Task description - Every line from the one holding "What Blender Python" through the one holding "SC.cycles.sample_clamp_indirect = 6" should be returned exactly, both included; the pictures should not.
= = = =
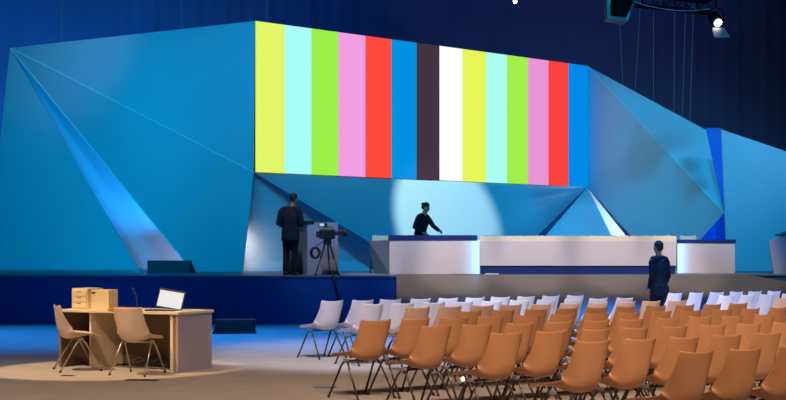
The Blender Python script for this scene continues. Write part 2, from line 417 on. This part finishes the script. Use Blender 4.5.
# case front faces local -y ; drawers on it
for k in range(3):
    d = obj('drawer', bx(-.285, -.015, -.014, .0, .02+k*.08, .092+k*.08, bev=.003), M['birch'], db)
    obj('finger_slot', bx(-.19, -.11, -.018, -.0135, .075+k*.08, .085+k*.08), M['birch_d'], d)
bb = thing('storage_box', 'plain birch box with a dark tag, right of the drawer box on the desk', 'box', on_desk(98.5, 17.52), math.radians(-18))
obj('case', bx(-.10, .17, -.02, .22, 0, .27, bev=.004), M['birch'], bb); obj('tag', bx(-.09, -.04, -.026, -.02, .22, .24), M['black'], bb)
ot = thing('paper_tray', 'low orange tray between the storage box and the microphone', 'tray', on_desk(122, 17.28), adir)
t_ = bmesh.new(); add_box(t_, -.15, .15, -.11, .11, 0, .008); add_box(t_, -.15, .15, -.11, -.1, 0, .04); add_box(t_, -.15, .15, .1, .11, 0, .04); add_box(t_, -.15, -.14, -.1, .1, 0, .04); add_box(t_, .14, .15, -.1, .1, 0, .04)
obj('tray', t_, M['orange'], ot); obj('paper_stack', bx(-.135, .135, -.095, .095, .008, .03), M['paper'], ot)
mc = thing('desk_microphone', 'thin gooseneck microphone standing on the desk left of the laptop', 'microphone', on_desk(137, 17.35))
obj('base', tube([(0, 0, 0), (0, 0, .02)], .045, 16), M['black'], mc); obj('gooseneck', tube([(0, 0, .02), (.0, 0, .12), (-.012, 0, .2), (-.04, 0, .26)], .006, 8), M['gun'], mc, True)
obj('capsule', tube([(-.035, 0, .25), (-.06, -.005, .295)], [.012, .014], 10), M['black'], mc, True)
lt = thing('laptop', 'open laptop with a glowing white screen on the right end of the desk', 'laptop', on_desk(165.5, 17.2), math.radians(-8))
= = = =
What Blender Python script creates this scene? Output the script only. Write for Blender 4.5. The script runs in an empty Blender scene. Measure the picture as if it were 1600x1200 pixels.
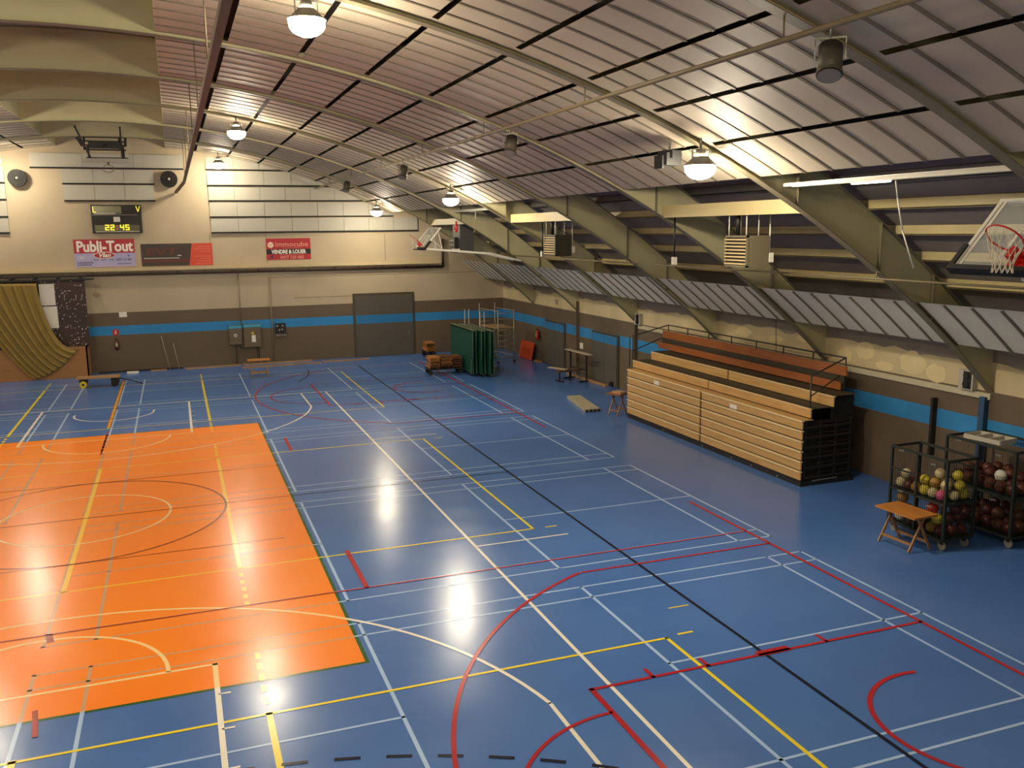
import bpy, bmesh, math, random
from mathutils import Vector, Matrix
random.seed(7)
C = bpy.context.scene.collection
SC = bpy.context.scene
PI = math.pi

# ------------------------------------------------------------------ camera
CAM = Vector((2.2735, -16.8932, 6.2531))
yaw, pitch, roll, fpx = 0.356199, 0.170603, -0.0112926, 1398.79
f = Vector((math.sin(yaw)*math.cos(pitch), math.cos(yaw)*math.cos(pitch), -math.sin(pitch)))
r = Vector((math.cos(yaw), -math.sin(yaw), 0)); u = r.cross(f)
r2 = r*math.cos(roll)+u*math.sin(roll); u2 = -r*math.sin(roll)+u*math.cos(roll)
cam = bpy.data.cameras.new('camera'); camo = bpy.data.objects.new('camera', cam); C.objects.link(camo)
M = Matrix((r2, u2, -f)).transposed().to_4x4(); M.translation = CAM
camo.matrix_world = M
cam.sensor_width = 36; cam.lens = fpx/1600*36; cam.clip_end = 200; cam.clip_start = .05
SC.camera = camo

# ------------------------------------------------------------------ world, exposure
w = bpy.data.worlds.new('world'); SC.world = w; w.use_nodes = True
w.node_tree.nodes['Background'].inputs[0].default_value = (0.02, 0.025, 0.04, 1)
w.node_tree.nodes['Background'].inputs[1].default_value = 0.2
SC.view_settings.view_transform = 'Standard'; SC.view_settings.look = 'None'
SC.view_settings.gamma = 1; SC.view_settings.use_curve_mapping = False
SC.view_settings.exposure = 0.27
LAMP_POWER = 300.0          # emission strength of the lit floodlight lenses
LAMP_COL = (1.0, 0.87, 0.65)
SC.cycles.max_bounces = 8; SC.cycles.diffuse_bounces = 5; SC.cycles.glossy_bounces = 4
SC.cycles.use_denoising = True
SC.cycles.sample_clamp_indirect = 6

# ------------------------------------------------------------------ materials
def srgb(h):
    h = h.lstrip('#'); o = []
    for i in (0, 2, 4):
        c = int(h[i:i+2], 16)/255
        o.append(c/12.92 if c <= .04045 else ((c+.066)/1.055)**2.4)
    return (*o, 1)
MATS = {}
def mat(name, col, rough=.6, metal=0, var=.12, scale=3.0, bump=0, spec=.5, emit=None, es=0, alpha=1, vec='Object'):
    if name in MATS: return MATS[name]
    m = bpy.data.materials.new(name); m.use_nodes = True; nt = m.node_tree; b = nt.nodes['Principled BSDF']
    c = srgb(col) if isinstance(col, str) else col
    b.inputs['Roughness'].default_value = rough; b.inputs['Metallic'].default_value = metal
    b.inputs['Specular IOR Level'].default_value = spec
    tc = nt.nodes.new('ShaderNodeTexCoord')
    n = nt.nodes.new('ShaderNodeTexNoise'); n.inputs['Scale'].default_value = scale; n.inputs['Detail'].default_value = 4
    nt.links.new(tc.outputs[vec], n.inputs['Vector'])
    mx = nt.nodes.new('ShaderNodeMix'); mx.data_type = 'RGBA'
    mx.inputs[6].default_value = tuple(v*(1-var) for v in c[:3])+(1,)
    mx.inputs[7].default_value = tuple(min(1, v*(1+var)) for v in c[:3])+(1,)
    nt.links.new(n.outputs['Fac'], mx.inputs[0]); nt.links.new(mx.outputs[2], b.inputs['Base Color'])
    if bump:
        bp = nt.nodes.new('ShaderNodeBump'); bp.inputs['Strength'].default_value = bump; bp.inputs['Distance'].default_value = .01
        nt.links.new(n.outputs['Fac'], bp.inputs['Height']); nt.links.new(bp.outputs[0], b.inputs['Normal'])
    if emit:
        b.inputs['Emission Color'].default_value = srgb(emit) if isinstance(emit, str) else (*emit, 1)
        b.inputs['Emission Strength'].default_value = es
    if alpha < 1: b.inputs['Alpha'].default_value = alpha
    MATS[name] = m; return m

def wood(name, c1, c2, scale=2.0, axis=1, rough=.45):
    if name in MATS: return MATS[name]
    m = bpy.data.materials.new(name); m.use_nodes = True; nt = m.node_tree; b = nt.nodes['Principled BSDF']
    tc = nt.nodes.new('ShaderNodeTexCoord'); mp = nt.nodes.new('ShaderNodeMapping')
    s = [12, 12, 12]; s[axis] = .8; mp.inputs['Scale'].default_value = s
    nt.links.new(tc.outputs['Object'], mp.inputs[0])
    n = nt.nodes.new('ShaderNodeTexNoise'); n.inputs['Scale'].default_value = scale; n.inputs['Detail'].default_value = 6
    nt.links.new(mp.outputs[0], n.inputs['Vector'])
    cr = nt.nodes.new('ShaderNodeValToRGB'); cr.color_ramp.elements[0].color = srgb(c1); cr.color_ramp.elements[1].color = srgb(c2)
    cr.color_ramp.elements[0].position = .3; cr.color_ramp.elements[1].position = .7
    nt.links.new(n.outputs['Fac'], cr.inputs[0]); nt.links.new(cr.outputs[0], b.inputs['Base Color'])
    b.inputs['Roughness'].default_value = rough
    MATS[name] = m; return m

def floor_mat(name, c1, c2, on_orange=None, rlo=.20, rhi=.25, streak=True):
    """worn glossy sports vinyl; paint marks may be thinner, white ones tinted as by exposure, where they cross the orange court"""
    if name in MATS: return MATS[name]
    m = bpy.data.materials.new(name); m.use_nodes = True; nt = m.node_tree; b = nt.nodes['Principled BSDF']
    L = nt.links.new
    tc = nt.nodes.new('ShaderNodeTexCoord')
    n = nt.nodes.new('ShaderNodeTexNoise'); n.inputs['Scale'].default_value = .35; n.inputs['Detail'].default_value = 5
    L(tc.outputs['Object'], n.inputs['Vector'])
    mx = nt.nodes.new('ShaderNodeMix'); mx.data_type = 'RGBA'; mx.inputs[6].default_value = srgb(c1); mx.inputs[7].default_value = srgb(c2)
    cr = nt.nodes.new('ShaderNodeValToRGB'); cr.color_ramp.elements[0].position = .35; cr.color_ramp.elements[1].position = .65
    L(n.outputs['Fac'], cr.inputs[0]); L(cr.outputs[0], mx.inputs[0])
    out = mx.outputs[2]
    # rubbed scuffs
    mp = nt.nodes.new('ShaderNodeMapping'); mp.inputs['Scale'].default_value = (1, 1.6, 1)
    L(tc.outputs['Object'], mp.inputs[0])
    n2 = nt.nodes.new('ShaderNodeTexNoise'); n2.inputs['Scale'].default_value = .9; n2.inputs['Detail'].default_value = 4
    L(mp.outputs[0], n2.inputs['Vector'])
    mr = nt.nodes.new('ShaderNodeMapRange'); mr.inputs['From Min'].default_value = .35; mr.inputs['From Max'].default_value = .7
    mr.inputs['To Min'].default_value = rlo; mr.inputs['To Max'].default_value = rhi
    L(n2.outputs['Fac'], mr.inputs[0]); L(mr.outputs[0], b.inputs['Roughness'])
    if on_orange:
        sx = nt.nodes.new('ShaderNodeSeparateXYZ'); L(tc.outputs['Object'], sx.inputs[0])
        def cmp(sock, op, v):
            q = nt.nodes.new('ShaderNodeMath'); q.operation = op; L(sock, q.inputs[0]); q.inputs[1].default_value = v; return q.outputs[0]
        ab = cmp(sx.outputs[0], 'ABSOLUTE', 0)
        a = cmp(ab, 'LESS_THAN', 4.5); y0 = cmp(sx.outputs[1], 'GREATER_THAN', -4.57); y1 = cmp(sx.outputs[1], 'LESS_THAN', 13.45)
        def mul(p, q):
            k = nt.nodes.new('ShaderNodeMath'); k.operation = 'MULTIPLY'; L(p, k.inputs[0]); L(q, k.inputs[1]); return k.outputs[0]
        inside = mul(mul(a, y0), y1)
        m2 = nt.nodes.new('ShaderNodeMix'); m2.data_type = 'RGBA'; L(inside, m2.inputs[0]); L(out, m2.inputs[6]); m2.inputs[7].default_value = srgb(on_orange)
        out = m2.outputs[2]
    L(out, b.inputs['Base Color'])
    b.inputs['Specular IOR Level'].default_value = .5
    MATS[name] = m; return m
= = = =
Correct response -
What Blender Python script creates this scene? Output the script only. Write for Blender 4.5. The script runs in an empty Blender scene. Measure the picture as if it were 1600x1200 pixels.
import bpy, bmesh, math, random
from mathutils import Vector, Matrix
random.seed(7)
C = bpy.context.scene.collection
SC = bpy.context.scene
PI = math.pi

# ------------------------------------------------------------------ camera
CAM = Vector((2.2735, -16.8932, 6.2531))
yaw, pitch, roll, fpx = 0.356199, 0.170603, -0.0112926, 1398.79
f = Vector((math.sin(yaw)*math.cos(pitch), math.cos(yaw)*math.cos(pitch), -math.sin(pitch)))
r = Vector((math.cos(yaw), -math.sin(yaw), 0)); u = r.cross(f)
r2 = r*math.cos(roll)+u*math.sin(roll); u2 = -r*math.sin(roll)+u*math.cos(roll)
cam = bpy.data.cameras.new('camera'); camo = bpy.data.objects.new('camera', cam); C.objects.link(camo)
M = Matrix((r2, u2, -f)).transposed().to_4x4(); M.translation = CAM
camo.matrix_world = M
cam.sensor_width = 36; cam.lens = fpx/1600*36; cam.clip_end = 200; cam.clip_start = .05
SC.camera = camo

# ------------------------------------------------------------------ world, exposure
w = bpy.data.worlds.new('world'); SC.world = w; w.use_nodes = True
w.node_tree.nodes['Background'].inputs[0].default_value = (0.02, 0.025, 0.04, 1)
w.node_tree.nodes['Background'].inputs[1].default_value = 0.2
SC.view_settings.view_transform = 'Standard'; SC.view_settings.look = 'None'
SC.view_settings.gamma = 1; SC.view_settings.use_curve_mapping = False
SC.view_settings.exposure = 0.27
LAMP_POWER = 300.0          # emission strength of the lit floodlight lenses
LAMP_COL = (1.0, 0.87, 0.65)
SC.cycles.max_bounces = 8; SC.cycles.diffuse_bounces = 5; SC.cycles.glossy_bounces = 4
SC.cycles.use_denoising = True
SC.cycles.sample_clamp_indirect = 6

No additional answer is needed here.